Le combinat sidérurgique de Wouhan fait partie des entreprises construites avec une aide de l'URSS.

C'est un ensemble de grande taille: 5 km2, 60.000 ouvriers et employés.

En Août 1971, des travailleurs du combinat nous ont raconté la construction :

« Les difficultés n'ont pas manqué. Au début, nous avons reçu l'aide de l'URSS, à l'époque du camarade Staline. Nous avons reçu des plans pour le combinat et des spécialistes ont été envoyés ; les ouvriers ont toujours à l'esprit cette aide. A partir de I960, sous l'influence de Krouchtchev, une ligne révisionniste a été appliquée.


Krouchtchev a déchiré de nombreux contrats et a fait stopper la livraison des équipements. Les techniciens ont été rappelés. Il voulait que le peuple chinois se mette à genoux devant lui ; mais le peuple chinois a du caractère.

En comptant sur nos propres forces, nous avons continué la construction et actuellement le combinat marche très bien. »

Lors de la visite, nous avons d'ailleurs pu vérifier que de grands succès ont été obtenus grâce à l'initiative des travailleurs chinois.

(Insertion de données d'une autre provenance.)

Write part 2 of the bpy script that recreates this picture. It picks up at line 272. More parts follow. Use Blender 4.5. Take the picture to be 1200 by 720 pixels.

Ainsi le haut fourneau n°4, que nous avons visité, a été construit en 4 mois et demi durant la fin de l'année 1970. C'est un des plus grands du combinat et dès 1970, la production augmentait de 21 % par rapport à 1969.

L'expérience du retrait de l'aide soviétique a montré aux travailleurs chinois que la construction du socialisme ne se faisait pas sans difficultés. De fait, même quand la classe ouvrière est au pouvoir, il faut qu'elle continue de lutter.

Faut-il avoir une confiance illimitée dans ce qui est étranger, faut-il chercher à l'imiter ? Ou bien faut-il avoir un type de développement qui nous soit propre ?

Faut-il pour la technique s'en remettre uniquement aux experts, dont Je rôle serait de «penser» alors que celui des ouvriers serait «d'exécuter» ? Ou bien faut-il mobiliser résolument les masses ?

En fait, de plus en plus, deux conceptions opposées se faisaient jour : ces conceptions ne portaient pas seulement sur quelques points, mais sur toute la conception de ce qu'est le socialisme. C'était réellement deux lignes politiques opposées qui s'affrontaient, deux voies différentes possibles pour l'avenir des travailleurs chinois.